Can Fake Accounts Save the Internet?

In a phone conversation, Mr. Kesvani, who recently published a book on the online life of young Muslims, said his research subjects described anonymity and pseudonymity as ways to avoid the gazes of their families, to explore beyond their denominational communities and to socialize — in other words, more or less the same reasons any young person might desire privacy, online or off.

“In forums, you could be playful in your identities, but in your real world you’re constricted,” he said, recalling the internet where, and when, he came of age. The rise of universal social platforms, Mr. Kesvani said, has made a sort of privacy he took for granted growing up more scarce. “There’s this expectation that you should act online how you act offline,” he said. “Like, ‘You wouldn’t say that in the real world, why would you say that online?’”

Cass Adair, an assistant professor at New York University and the author of a forthcoming history of transgender spaces on the internet, makes the case that conflicts over online identity disclosure are as old as the internet itself.

In the early ’90s, he said, online spaces were expanding beyond their initial military, industrial and academic roots. “In that moment a lot of people had access to the internet at work, logging in through work, and then accessing things like message boards or mailing lists,” he said.
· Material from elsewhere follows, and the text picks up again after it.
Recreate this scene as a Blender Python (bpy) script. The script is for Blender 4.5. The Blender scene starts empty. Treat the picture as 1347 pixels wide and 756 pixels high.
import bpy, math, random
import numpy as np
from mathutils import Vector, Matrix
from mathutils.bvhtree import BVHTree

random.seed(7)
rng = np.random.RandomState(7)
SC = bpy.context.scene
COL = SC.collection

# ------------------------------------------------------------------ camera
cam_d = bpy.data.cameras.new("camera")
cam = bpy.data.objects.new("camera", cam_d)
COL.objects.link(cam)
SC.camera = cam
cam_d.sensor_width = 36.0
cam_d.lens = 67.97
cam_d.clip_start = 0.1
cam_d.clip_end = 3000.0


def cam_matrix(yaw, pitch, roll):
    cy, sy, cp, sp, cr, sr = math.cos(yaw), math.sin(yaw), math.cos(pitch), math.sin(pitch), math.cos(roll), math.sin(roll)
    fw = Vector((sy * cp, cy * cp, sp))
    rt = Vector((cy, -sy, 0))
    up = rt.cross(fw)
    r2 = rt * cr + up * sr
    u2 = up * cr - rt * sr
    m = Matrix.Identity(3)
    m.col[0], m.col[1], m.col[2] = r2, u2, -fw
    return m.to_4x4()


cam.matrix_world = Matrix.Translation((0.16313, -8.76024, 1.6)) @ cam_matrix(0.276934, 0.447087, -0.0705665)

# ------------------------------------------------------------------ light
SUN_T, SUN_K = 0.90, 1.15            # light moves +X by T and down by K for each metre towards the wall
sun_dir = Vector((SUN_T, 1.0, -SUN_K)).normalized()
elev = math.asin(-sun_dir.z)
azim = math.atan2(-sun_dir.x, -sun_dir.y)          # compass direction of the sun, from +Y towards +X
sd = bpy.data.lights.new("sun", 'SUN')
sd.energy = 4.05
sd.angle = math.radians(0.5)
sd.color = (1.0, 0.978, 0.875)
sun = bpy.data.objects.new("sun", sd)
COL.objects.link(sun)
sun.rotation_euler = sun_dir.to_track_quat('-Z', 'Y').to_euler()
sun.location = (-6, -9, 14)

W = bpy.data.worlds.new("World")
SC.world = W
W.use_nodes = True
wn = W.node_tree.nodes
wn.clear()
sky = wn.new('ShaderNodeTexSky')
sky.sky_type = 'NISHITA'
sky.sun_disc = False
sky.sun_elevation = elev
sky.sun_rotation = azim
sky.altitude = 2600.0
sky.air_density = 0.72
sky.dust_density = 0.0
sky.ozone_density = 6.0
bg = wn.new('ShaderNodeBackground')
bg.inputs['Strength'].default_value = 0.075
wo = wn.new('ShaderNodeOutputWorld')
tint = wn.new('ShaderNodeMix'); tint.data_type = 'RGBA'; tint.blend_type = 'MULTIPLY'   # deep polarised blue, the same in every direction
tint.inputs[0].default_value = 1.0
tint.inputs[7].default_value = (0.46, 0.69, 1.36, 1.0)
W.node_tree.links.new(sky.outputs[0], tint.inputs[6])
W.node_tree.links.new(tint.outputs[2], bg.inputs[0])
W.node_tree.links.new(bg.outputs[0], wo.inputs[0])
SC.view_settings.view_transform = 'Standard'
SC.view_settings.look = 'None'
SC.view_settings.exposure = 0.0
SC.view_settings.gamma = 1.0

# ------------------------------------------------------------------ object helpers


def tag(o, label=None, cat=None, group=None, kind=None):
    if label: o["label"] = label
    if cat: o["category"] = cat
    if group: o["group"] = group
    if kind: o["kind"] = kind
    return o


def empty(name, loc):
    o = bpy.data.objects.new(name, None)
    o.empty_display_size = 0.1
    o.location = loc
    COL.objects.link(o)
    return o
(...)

That sharply limited the range of subjects people felt able to talk about on services like Usenet. “If you’re [email protected], or tagged with your university, there are a lot of things you might not want to talk about as that person,” he said.
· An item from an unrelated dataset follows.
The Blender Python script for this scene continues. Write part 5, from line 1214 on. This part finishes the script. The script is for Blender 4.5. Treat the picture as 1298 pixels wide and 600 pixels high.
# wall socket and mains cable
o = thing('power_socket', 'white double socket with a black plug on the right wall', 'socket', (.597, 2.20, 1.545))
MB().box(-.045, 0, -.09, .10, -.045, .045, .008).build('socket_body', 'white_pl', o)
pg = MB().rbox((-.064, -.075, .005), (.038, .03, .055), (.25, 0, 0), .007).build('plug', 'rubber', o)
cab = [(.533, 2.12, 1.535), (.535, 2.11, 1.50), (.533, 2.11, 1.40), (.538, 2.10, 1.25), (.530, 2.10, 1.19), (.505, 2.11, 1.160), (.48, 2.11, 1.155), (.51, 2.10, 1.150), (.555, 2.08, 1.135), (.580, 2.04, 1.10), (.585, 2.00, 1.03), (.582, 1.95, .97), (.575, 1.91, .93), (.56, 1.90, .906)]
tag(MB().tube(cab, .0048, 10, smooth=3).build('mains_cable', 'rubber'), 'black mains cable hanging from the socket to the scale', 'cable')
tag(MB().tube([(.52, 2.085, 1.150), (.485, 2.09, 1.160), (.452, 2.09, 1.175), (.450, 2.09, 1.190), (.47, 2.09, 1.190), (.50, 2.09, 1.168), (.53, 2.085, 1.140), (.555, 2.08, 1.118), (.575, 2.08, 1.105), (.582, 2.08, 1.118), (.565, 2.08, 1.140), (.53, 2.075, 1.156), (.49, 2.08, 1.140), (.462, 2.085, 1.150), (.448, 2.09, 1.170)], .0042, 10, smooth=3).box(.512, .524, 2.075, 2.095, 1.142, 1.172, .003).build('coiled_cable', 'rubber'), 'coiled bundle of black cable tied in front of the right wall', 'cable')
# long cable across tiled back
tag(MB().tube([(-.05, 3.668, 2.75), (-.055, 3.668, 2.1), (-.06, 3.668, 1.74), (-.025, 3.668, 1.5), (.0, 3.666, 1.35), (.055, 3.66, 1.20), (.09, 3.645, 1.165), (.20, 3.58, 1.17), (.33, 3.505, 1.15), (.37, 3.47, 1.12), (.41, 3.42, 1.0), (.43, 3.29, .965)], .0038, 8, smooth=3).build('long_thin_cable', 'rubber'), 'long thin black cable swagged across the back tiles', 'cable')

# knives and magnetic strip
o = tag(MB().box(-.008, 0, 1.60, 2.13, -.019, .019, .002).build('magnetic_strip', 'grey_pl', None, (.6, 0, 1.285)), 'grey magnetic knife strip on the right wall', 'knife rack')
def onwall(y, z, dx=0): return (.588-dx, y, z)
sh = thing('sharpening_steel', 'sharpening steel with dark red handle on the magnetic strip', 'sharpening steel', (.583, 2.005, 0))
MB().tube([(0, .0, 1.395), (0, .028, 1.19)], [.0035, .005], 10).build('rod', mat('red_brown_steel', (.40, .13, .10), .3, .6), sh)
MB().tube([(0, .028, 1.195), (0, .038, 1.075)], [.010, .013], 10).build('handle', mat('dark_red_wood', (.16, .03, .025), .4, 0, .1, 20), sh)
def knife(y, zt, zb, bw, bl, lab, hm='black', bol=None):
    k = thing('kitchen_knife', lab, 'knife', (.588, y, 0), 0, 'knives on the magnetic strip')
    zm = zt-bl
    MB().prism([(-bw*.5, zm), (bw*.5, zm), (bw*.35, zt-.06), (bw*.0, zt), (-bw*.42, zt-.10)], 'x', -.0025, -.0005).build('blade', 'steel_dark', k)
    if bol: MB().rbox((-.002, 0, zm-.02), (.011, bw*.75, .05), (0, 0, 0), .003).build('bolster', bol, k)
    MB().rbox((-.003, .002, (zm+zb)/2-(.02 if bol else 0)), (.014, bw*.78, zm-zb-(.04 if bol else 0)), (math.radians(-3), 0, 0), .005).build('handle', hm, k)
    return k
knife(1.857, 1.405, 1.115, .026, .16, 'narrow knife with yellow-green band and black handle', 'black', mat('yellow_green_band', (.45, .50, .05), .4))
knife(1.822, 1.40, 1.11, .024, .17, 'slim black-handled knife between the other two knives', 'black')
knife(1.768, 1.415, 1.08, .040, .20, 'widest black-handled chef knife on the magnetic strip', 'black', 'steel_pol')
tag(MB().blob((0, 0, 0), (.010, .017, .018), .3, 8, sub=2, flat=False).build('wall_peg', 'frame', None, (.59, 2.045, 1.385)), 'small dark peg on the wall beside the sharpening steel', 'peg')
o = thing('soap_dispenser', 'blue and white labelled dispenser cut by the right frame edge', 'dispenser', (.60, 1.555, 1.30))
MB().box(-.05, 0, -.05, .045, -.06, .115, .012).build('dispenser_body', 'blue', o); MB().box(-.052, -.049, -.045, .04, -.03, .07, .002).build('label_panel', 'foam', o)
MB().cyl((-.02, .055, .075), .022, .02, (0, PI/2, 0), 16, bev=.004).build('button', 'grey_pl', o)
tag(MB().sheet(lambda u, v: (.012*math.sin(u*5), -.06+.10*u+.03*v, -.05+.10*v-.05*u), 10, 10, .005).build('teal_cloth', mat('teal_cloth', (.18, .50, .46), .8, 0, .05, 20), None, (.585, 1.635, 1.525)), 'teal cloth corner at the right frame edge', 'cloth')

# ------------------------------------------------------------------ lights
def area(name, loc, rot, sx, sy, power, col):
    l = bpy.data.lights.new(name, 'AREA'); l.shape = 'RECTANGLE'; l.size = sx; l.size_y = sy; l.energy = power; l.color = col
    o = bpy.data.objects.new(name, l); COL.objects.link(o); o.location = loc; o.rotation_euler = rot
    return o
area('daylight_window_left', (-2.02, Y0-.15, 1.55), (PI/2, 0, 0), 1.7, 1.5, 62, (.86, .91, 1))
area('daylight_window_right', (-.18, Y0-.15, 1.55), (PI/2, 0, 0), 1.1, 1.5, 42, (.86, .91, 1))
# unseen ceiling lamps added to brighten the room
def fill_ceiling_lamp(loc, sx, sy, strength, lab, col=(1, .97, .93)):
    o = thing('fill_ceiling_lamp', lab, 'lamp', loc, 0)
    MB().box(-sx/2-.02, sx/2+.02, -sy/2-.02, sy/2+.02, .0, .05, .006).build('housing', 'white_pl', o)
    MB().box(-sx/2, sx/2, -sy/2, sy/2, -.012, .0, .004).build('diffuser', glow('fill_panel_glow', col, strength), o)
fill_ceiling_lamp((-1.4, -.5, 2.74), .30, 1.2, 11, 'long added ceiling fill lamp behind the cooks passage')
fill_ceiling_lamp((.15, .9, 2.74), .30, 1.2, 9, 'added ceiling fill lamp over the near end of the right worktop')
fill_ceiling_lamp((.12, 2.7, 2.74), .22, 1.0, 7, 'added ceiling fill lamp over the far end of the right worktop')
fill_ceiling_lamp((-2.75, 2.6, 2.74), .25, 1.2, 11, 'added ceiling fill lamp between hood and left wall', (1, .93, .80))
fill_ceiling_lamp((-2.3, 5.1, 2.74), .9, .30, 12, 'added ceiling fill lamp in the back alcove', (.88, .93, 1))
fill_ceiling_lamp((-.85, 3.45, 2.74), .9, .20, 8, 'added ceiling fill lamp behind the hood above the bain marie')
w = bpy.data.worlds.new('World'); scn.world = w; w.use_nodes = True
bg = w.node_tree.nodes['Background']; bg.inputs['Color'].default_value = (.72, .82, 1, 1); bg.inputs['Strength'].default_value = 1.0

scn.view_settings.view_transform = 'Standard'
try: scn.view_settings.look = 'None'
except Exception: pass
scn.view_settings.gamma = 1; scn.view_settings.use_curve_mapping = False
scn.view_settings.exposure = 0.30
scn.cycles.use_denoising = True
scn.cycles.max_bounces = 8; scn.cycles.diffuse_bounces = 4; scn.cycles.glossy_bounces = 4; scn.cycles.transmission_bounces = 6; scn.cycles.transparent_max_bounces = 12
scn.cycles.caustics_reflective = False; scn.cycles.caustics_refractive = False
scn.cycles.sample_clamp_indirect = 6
One early solution was to create relays — basically, trusting a third-party service to mask your information. (Think Craigslist’s email relay for sellers.) Such services were appealing but also controversial. “There were lots of forums that split over this,” Mr. Adair said. Eventually people found, or created, more amenable spaces. “It was microcosmic,” he said, “and a type of historical evidence. Marginalized people in this time were not like, ‘Hey, protect us from anonymous trolls.’” They just wanted space.

What followed early, credentialed online spaces was, in retrospect, an accidental golden era of online identity construction — a widely accessible web where people adopted handles and chose email addresses, logged into chat rooms and chose their own web domains.